» **TASK TO COMPLETE**: Extract every line that includes the string "this".

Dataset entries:
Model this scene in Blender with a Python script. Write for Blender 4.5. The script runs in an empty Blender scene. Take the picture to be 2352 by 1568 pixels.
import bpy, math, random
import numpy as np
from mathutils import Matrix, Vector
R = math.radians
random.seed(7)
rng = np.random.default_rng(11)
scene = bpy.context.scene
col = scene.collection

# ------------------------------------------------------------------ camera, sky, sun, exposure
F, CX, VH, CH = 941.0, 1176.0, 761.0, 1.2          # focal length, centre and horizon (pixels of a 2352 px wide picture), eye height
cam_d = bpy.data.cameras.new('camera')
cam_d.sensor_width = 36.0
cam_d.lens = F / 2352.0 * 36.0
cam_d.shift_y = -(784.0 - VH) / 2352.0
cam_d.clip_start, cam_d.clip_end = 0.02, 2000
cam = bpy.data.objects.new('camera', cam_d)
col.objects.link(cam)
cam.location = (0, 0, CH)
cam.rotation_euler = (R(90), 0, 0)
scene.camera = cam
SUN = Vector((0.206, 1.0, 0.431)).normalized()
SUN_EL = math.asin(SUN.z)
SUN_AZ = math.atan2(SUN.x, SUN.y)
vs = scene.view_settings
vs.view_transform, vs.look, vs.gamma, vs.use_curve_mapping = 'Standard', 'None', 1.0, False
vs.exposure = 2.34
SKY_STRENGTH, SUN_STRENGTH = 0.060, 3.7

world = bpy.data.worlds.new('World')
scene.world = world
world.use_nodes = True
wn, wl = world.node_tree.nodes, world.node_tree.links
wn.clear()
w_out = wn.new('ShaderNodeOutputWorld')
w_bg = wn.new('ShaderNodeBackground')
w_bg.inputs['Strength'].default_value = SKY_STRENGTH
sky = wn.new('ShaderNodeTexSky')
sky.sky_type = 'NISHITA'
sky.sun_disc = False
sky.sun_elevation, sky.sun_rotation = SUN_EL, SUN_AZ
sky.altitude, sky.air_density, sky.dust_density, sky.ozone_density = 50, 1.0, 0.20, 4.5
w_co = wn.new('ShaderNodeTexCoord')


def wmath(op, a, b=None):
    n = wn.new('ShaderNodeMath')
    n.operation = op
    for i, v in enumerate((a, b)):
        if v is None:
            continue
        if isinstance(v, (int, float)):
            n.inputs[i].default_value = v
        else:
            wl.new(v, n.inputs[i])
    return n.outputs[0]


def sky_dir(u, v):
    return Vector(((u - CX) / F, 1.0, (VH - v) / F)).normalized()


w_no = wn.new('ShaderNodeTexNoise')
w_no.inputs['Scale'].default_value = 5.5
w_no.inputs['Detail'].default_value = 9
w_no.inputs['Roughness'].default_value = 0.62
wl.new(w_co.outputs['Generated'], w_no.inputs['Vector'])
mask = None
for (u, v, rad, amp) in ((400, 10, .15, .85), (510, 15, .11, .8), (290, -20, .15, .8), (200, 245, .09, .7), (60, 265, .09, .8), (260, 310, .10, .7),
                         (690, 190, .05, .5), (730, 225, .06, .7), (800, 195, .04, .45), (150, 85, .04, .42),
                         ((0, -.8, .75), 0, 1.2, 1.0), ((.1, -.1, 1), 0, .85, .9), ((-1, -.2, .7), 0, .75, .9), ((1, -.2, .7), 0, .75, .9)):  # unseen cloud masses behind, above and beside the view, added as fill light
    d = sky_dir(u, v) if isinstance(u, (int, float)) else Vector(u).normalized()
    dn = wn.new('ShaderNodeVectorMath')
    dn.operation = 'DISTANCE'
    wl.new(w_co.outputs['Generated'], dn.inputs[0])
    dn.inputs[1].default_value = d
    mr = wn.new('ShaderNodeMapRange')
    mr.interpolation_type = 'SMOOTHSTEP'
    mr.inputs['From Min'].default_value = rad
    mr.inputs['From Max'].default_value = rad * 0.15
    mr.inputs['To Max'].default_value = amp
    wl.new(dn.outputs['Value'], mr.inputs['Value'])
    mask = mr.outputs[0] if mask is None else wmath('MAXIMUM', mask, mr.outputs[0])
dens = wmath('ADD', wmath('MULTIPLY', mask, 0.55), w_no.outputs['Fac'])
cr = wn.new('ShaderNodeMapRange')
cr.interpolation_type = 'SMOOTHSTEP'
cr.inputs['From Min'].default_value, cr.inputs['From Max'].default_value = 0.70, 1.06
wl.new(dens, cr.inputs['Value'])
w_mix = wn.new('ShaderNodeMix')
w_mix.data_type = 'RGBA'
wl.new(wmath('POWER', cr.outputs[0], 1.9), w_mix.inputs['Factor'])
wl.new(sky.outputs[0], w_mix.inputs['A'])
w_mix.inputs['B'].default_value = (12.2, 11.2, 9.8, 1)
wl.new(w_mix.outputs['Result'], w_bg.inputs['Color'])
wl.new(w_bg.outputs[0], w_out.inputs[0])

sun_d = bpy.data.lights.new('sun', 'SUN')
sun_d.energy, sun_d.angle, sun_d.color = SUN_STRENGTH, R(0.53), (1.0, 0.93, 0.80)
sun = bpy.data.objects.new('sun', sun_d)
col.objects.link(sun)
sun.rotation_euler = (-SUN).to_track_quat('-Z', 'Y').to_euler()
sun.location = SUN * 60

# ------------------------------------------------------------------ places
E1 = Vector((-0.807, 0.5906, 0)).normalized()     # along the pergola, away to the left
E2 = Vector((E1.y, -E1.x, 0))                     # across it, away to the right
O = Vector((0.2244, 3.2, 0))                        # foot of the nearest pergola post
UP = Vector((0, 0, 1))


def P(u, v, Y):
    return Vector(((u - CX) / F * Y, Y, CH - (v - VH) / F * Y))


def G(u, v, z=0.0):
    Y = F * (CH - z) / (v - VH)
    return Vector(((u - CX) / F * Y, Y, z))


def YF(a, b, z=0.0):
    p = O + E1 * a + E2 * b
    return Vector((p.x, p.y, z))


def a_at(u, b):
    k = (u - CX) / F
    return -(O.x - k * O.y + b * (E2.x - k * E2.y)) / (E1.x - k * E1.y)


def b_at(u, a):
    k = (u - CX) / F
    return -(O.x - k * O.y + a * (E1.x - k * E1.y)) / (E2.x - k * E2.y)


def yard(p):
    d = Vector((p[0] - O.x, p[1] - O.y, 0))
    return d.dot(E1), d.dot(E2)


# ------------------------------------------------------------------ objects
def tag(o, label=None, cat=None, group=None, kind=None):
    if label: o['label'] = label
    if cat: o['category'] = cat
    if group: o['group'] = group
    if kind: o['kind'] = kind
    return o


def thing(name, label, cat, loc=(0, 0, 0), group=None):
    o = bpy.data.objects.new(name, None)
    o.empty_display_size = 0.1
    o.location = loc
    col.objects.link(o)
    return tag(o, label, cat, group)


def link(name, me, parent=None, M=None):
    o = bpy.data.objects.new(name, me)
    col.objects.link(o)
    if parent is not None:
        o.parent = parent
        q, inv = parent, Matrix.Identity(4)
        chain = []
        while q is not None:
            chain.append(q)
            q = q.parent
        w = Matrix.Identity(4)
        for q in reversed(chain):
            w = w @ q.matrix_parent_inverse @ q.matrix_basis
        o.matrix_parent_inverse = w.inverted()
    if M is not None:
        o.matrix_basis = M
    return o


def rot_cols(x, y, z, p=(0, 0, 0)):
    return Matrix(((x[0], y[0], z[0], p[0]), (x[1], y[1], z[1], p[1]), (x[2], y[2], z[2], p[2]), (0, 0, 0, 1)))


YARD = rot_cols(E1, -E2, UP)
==
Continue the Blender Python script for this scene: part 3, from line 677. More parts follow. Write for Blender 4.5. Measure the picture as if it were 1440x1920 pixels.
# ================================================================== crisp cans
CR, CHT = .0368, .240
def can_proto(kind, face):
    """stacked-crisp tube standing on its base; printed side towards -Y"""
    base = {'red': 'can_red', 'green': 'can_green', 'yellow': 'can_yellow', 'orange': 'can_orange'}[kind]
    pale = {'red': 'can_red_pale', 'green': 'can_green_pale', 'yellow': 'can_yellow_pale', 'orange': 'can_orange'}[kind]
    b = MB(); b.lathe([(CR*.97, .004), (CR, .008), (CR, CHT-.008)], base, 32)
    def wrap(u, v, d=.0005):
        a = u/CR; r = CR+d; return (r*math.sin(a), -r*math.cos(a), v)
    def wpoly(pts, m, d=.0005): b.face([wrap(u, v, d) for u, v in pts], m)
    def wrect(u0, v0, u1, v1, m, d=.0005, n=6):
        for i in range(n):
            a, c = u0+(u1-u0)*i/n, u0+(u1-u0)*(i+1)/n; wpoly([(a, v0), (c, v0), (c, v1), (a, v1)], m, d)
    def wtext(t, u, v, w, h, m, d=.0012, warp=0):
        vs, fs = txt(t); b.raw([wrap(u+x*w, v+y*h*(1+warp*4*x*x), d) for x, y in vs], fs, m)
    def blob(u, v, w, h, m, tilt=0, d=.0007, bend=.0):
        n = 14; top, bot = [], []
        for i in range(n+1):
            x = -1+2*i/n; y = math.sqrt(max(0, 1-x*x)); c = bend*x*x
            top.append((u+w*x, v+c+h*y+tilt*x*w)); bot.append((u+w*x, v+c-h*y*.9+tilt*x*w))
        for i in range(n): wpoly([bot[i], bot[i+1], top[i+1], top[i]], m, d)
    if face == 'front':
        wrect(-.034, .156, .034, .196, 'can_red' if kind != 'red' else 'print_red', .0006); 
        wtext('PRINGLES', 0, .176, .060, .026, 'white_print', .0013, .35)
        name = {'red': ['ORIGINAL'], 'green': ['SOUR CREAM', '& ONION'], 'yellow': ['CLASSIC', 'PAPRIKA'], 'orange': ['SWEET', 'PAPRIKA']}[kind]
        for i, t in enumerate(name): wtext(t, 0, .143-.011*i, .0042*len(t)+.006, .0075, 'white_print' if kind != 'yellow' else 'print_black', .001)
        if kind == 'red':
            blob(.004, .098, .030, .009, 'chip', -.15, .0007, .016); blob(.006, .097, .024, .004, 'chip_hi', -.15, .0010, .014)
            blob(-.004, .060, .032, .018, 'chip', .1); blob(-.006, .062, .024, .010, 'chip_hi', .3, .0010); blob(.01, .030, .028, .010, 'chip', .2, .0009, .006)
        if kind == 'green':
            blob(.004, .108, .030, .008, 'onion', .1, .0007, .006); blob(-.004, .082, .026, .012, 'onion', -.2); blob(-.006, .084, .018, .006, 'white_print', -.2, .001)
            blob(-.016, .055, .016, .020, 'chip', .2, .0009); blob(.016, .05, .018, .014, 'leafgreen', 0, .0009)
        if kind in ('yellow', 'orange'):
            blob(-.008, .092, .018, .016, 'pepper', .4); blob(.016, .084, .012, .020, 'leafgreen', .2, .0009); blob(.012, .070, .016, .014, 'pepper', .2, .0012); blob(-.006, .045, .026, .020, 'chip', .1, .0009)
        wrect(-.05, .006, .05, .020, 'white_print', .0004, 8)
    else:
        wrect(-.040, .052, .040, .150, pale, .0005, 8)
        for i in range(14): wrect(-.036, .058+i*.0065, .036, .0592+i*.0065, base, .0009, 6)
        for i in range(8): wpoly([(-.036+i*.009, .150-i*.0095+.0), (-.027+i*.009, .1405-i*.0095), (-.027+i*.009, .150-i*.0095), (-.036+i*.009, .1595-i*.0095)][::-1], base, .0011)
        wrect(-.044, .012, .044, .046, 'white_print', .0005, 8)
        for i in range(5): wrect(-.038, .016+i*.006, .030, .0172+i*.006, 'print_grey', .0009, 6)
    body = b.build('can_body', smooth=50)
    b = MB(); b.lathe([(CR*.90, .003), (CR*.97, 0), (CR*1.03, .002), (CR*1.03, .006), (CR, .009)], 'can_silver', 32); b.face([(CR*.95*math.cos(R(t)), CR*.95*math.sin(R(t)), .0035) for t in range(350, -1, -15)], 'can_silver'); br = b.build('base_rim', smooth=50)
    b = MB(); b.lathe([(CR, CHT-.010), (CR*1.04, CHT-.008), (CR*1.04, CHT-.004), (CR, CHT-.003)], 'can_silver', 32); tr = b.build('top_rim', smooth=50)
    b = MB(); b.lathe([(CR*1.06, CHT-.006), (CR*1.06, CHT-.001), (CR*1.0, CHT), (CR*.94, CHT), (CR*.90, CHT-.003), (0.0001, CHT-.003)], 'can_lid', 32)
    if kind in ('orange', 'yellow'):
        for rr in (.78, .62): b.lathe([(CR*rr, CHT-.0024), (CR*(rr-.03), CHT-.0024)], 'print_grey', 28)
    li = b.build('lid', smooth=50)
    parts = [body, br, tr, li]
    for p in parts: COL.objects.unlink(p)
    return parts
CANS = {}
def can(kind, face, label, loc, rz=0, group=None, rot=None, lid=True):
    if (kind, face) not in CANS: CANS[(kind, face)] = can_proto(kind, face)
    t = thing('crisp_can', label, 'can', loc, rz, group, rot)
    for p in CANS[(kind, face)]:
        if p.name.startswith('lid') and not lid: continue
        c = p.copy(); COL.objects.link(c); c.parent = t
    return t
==
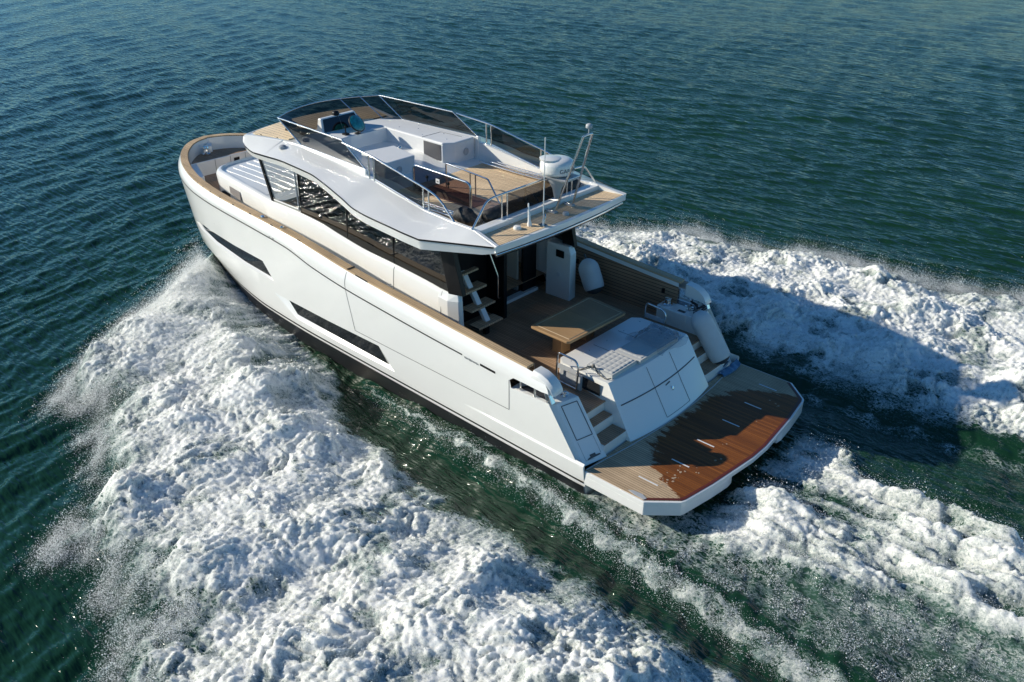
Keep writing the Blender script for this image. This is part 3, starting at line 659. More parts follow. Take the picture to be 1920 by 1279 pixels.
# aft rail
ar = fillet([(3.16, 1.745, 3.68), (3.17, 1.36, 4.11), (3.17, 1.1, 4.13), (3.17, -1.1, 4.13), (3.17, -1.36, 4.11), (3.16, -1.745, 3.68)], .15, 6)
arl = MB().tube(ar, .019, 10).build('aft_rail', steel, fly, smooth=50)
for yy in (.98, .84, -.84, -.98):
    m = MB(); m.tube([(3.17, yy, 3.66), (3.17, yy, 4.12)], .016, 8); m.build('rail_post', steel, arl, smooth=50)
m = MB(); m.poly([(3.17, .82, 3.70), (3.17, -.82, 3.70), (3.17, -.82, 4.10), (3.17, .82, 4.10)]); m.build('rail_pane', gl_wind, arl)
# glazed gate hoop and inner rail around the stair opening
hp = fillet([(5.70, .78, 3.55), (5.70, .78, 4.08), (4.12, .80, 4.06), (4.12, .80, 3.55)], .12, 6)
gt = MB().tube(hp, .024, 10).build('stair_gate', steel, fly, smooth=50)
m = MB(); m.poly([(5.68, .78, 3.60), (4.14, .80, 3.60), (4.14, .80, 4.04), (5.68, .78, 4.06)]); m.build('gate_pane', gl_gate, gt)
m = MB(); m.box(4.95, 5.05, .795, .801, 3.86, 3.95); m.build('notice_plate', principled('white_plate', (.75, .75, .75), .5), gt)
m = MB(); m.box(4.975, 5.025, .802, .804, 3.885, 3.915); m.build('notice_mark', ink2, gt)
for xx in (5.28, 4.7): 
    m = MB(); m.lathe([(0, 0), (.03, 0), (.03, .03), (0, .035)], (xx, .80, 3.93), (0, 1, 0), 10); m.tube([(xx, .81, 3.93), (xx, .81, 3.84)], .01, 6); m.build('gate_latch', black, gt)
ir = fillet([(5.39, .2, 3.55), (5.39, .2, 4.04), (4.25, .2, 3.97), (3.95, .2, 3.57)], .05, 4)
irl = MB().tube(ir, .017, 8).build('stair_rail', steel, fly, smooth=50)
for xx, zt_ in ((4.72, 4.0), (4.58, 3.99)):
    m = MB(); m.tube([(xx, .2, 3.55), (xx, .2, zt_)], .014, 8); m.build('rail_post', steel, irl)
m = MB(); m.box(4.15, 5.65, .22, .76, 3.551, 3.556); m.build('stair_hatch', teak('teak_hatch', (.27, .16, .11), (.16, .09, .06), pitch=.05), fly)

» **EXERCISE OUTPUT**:
Model this scene in Blender with a Python script. Write for Blender 4.5. The script runs in an empty Blender scene. Take the picture to be 2352 by 1568 pixels.
Continue the Blender Python script for this scene: part 3, from line 677. More parts follow. Write for Blender 4.5. Measure the picture as if it were 1440x1920 pixels.
Keep writing the Blender script for this image. This is part 3, starting at line 659. More parts follow. Take the picture to be 1920 by 1279 pixels.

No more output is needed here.